Equity  Class A Common Stock, par value $0.0001 per share, Atreca, Inc. 2019 Equity Incentive Plan  Other(2)   1,510,351(2)  $2.89(4)  $4,364,914.39  $0.0000927  $404.63 
Equity  Class A Common Stock, par value $0.0001 per share, Atreca, Inc. 2019 Employee Stock Purchase Plan  Other(2)   377,587(3)  $2.46(5)  $928,864.02  $0.0000927  $86.11 
Total Offering Amount       $5,293,778.41        
Total Fees Previously Paid                 
Total Fee Offsets                
Net Fee Due               $490.74 

 

(1)Pursuant to Rule 416(a) promulgated under the Securities Act of 1933, as amended (the “Securities Act”), this Registration Statement shall also cover any additional shares of Class A common stock, par value $0.0001 per share (“Common Stock”) of Atreca, Inc. (the “Registrant”) that become issuable under the plans set forth herein by reason of any stock dividend, stock split, recapitalization, or other similar transaction effected that results in an increase to the number of outstanding shares of Registrant’s Common Stock, as applicable.

 

(2)Represents shares reserved for future issuance under the Registrant’s 2019 Equity Incentive Plan (the “2019 Plan”) and shares of Common Stock issuable upon exercise of stock options outstanding under the 2019 Plan. To the extent that any shares subject to awards under the Registrant’s 2010 Equity Incentive Plan (the “2010 Plan”) expire or terminate on or after the termination of the 2010 Plan, or any shares previously issued pursuant to the 2010 Plan are forfeited or repurchased by the Registrant on or after the termination of the 2010 Plan, the shares of Common Stock subject to such awards will become available for issuance under the 2019 Plan. The 2019 Plan also provides that a number of shares reserved for issuance under the 2019 Plan will automatically increase on January 1 of each calendar year for ten years, starting on January 1, 2020 and ending on and including January 1, 2029, by (a) four percent (4.0%) of the total number of shares of the Registrant’s capital stock outstanding as of December 31 of the preceding calendar year or (b) a lesser number determined by the Registrant’s board of directors.

 

(3)Represents shares of Common Stock reserved for future issuance under the Registrant’s 2019 Employee Stock Purchase Plan (the “2019 ESPP”).

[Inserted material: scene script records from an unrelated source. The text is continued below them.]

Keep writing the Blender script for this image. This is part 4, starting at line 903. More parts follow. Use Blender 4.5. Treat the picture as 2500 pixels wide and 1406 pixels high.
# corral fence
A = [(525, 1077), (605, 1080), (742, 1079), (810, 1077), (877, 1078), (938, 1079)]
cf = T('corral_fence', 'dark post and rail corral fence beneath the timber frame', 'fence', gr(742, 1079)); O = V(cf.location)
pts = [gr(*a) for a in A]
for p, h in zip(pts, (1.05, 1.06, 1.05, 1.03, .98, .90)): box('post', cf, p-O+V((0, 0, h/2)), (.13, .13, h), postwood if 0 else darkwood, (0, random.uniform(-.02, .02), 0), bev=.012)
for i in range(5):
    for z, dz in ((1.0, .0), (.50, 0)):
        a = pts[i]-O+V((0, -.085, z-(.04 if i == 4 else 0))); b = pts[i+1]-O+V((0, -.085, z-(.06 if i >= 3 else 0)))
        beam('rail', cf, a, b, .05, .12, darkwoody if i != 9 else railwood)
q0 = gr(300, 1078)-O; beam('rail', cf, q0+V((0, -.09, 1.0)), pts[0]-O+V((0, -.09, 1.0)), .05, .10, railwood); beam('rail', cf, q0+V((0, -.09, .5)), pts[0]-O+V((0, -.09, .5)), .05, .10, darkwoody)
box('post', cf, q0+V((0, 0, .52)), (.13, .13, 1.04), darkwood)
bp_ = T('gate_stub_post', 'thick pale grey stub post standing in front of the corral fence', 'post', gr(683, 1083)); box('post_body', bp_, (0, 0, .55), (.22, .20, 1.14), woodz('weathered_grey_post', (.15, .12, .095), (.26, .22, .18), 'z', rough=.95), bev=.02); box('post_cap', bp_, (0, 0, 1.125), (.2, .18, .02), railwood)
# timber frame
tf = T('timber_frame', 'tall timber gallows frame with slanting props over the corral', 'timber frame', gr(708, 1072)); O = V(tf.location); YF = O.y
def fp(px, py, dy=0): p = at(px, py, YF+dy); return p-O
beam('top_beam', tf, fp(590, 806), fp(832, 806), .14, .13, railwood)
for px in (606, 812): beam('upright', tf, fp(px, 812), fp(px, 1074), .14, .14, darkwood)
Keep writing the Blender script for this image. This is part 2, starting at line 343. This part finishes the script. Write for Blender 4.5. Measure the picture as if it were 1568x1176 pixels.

The 2019 ESPP provides that the number of shares reserved for issuance under the 2019 ESPP will automatically increase on January 1 of each calendar year, starting on January 1, 2020 and continuing through January 1, 2029, by the lesser of (a) one percent (1.0%) of the total number of shares of the Registrant’s capital stock outstanding on December 31 of the preceding calendar year, (b) 416,666 shares of Common Stock or (c) prior to the date of any such increase, a number determined by the Registrant’s board of directors that is less than (a) and (b).

 

(4)Estimated in accordance with Rule 457(c) and Rule 457(h) promulgated under the Securities Act solely for the purpose of calculating the registration fee. The offering price per share and the aggregate offering price are based upon a per share price of $2.89, which is the average of the high and low prices per share of the Registrant’s Common Stock on March 17, 2022, as reported on The Nasdaq Global Select Market.

 

(5)Estimated in accordance with Rule 457(c) and Rule 457(h) promulgated under the Securities Act solely for the purpose of calculating the registration fee. The offering price per share and the aggregate offering price are based upon a per share price of $2.89, which is the average of the high and low prices per share of the Registrant’s Common Stock on March 17, 2022, as reported on The Nasdaq Global Select Market, multiplied by 85%, which is the percentage of the trading price per share applicable to purchasers under the 2019 ESPP.